BLOOMINGTON, Ind. (AP) _ Indiana University’s efforts to recruit more black students and faculty to its Bloomington campus have fallen well short of the school’s goals, but some on campus hope the hiring of a new associate vice president in a campus diversity office will help turn the tide.
Graduate student Carl Darnell says IU figures show African-Americans have accounted for an average of 4 percent of students since 1975. That’s despite a push announced by then-President Adam Herbert in 2007 to double underrepresented minority students by 2013-14, The Herald-Times reported (http://bit.ly/ZLCads ).
Faculty numbers are similar: Just 54 of 1,341 full-time faculty, or 4.1 percent, are black.
The challenges at IU’s Bloomington campus aren’t new. The Ku Klux Klan had wide control over the state in the 1920s, and even civil rights victories of the mid-1960s failed to make the city appealing to black scholars.
IU has tried over the years to boost its numbers. During the early 1970s, former vice chancellor Herman Hudson scoured the Midwest for promising black scholars and pitched the idea that they would go to Bloomington as a team.
“It was very appealing to us, which is why it was easy to forget the ruralness of Indiana and the history,” said Portia Maultsby, a professor of folklore and ethnomusicology and director of the Archives of African American Music and Culture. “Knowing I was not coming here by myself was very reassuring.”

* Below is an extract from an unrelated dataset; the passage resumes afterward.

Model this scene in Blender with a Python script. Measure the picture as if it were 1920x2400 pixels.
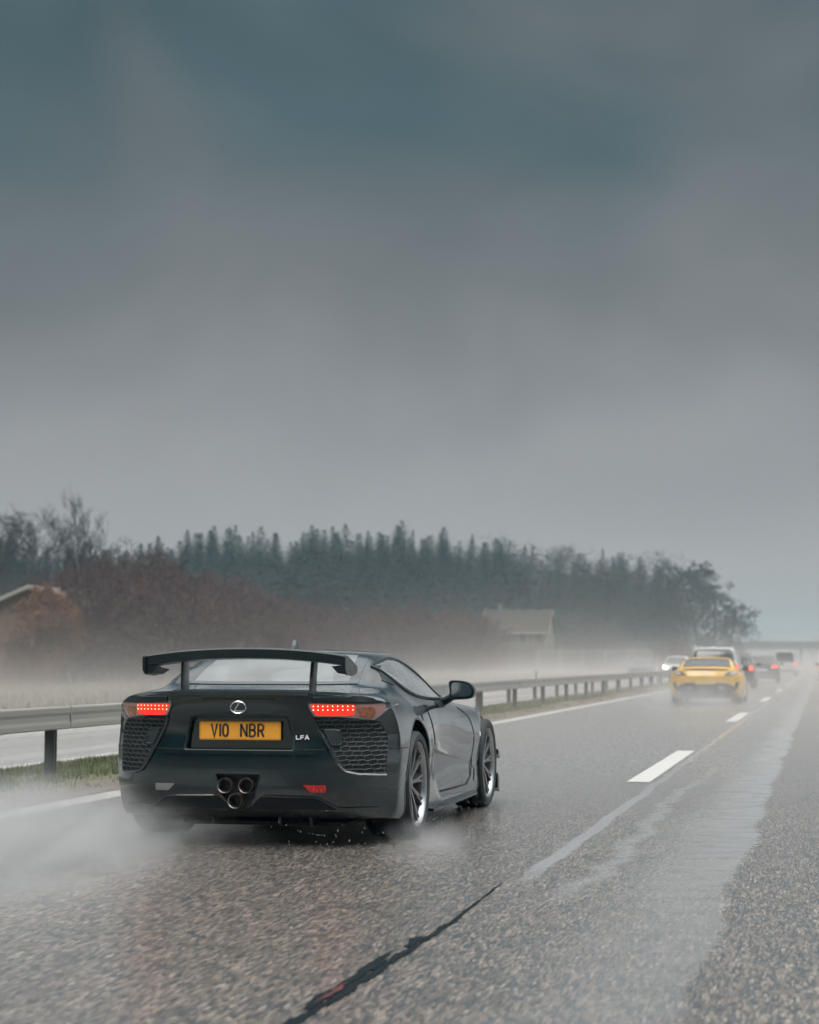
import bpy, bmesh, math, random
import numpy as np
from mathutils import Vector, Matrix
from mathutils.bvhtree import BVHTree
R = math.radians
rnd = random.Random(7)
sc = bpy.context.scene
for o in list(bpy.data.objects): bpy.data.objects.remove(o)
COL = sc.collection

# ------------------------------------------------------------------ camera, world, sun, exposure
cam = bpy.data.cameras.new('camera'); camo = bpy.data.objects.new('camera', cam); COL.objects.link(camo)
cam.sensor_fit = 'HORIZONTAL'; cam.sensor_width = 24.0; cam.lens = 54.375
cam.clip_start = 0.1; cam.clip_end = 12000
camo.location = (0, 0, 1.14)
camo.rotation_euler = (R(90 + 4.607), 0, R(12.544))
cam.dof.use_dof = True; cam.dof.focus_distance = 11.8; cam.dof.aperture_fstop = 2.4
sc.camera = camo

SUN_EL, SUN_AZ = 50, 200
w = bpy.data.worlds.new('World'); sc.world = w; w.use_nodes = True
nt = w.node_tree; nt.nodes.clear()
def N(nt, t, **k):
    n = nt.nodes.new(t)
    for a, b in k.items():
        if a == 'inp':
            for i, v in b.items(): n.inputs[i].default_value = v
        else: setattr(n, a, b)
    return n
def L(nt, a, b): nt.links.new(a, b)
def ramp(nt, fac, stops, interp='LINEAR'):
    r = nt.nodes.new('ShaderNodeValToRGB'); r.color_ramp.interpolation = interp
    el = r.color_ramp.elements
    while len(el) > 1: el.remove(el[-1])
    el[0].position = stops[0][0]; c = stops[0][1]; el[0].color = (*c, 1) if len(c) == 3 else c
    for p, c in stops[1:]:
        e = el.new(p); e.color = (*c, 1)
    L(nt, fac, r.inputs[0]); return r.outputs[0]
def math_(nt, op, a, b=None, c=None, clamp=False):
    m = nt.nodes.new('ShaderNodeMath'); m.operation = op; m.use_clamp = clamp
    for i, v in enumerate((a, b, c)):
        if v is None: continue
        if isinstance(v, (int, float)): m.inputs[i].default_value = v
        else: L(nt, v, m.inputs[i])
    return m.outputs[0]
def mixc(nt, fac, a, b, mode='MIX'):
    m = nt.nodes.new('ShaderNodeMix'); m.data_type = 'RGBA'; m.blend_type = mode
    for i, v in ((0, fac), (6, a), (7, b)):
        if isinstance(v, (int, float)): m.inputs[i].default_value = v
        elif isinstance(v, tuple): m.inputs[i].default_value = (*v, 1)
        else: L(nt, v, m.inputs[i])
    return m.outputs[2]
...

IU offers a scholarship program targeting high-achieving minority students that is named in part for Hudson. The program provides money and promises a high level of advising and support to recipients.
But Darnell, who arrived at IU in 2010, said he doesn’t think IU has followed through on its commitment to recruiting and retaining African-Americans.
“I looked back from about 1975 to the present, and what I see is that on the average, IU Bloomington is 4 percent black. Every year. Every year. Every year. It may go up to 5 or 5.8 one year and then drop down to 3, but the average is 4,” he said.
President Michael McRobbie says numbers on most of IU’s other campuses have improved but acknowledged that there are “intense” discussions about ways to improve Bloomington’s minority enrollment.
Edwin Marshall, vice president of IU’s office of Diversity, Equity and Multicultural Affairs, said the university has pumped $1.9 million into the Hudson & Holland Scholarship Program and has committed $300,000 to study-abroad programs for minority students.
Another step has been to hire a new associate vice president for the office of Diversity, Equity and Multicultural Affairs to help guide minority leadership programs.
Law professor Kevin Brown hailed the hiring of Martin McCrory.
“We think we finally have something that is going to be really helpful, and I’m glad to hear the campus is listening to us,” he said.